** START Data rows **

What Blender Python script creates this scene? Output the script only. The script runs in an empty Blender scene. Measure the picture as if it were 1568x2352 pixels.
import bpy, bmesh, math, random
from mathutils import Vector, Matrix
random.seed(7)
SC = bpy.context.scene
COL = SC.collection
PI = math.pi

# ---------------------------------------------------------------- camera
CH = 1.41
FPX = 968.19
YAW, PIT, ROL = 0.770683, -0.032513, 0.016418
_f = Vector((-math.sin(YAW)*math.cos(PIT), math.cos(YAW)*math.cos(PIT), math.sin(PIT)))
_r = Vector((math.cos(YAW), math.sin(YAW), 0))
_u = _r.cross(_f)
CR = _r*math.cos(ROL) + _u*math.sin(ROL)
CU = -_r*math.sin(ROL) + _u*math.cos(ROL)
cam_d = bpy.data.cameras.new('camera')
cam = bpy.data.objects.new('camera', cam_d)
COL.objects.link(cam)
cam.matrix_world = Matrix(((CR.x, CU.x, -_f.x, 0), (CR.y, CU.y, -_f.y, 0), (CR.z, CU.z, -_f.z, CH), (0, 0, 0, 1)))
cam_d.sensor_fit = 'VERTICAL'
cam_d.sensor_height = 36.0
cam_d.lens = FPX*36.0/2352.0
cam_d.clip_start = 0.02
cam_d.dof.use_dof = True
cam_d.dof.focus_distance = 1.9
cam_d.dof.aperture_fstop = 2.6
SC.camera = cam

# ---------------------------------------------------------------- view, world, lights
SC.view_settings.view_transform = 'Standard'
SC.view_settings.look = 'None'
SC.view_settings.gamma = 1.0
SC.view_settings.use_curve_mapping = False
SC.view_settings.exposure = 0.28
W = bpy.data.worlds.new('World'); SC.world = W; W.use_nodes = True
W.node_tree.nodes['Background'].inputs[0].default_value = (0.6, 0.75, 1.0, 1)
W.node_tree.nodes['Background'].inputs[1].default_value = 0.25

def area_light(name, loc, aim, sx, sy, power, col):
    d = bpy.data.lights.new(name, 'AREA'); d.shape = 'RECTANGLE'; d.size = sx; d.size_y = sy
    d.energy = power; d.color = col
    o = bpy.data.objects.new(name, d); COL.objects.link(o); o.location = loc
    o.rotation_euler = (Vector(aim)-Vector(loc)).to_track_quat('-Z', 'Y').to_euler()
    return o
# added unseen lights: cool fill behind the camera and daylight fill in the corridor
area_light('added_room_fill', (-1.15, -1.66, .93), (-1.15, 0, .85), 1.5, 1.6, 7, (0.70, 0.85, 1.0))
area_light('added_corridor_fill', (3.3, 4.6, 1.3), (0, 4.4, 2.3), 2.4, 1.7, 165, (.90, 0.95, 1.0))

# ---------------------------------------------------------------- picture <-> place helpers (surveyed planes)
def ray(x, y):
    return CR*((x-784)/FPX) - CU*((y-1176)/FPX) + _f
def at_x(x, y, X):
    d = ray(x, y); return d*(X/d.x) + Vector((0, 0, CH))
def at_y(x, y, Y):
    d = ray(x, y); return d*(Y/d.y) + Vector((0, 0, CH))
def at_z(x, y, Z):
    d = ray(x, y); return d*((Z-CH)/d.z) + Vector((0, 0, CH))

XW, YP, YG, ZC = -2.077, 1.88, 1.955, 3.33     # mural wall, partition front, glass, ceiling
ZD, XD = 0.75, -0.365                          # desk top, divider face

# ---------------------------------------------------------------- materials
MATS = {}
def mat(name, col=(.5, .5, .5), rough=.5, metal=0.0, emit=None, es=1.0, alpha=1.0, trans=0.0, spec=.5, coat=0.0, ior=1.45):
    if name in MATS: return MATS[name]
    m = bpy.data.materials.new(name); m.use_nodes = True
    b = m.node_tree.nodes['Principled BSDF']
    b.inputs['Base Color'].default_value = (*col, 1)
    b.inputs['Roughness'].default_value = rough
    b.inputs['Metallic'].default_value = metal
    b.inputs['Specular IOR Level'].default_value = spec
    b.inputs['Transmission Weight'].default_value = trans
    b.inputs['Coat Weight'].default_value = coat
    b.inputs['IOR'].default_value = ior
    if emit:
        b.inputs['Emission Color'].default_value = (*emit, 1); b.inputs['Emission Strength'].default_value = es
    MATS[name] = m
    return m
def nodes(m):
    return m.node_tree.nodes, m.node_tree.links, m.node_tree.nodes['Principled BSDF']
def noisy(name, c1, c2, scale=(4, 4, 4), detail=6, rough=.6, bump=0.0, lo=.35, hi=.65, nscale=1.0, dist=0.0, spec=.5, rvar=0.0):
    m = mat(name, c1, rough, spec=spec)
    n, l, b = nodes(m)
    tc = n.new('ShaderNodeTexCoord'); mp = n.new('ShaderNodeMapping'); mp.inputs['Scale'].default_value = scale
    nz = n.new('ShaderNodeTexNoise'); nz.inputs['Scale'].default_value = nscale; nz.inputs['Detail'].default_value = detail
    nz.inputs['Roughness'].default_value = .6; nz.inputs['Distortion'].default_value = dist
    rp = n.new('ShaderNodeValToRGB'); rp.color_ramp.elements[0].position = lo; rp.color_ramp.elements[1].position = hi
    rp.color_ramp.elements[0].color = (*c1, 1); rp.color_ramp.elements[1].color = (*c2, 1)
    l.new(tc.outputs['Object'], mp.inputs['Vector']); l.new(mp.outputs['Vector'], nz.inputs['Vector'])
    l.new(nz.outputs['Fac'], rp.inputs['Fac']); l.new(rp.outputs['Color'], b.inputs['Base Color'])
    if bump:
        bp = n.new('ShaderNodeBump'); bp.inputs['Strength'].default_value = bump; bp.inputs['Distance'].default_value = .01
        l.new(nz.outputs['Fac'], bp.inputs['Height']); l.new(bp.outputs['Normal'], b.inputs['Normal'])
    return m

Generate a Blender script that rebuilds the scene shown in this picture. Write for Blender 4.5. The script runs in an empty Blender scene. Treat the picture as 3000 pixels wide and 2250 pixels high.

** END Data rows **

Job:
Emit an exact copy of the lines spanning the start of the records to the line containing "PI = math.pi", inclusive, and no other output.

In response:
What Blender Python script creates this scene? Output the script only. The script runs in an empty Blender scene. Measure the picture as if it were 1568x2352 pixels.
import bpy, bmesh, math, random
from mathutils import Vector, Matrix
random.seed(7)
SC = bpy.context.scene
COL = SC.collection
PI = math.pi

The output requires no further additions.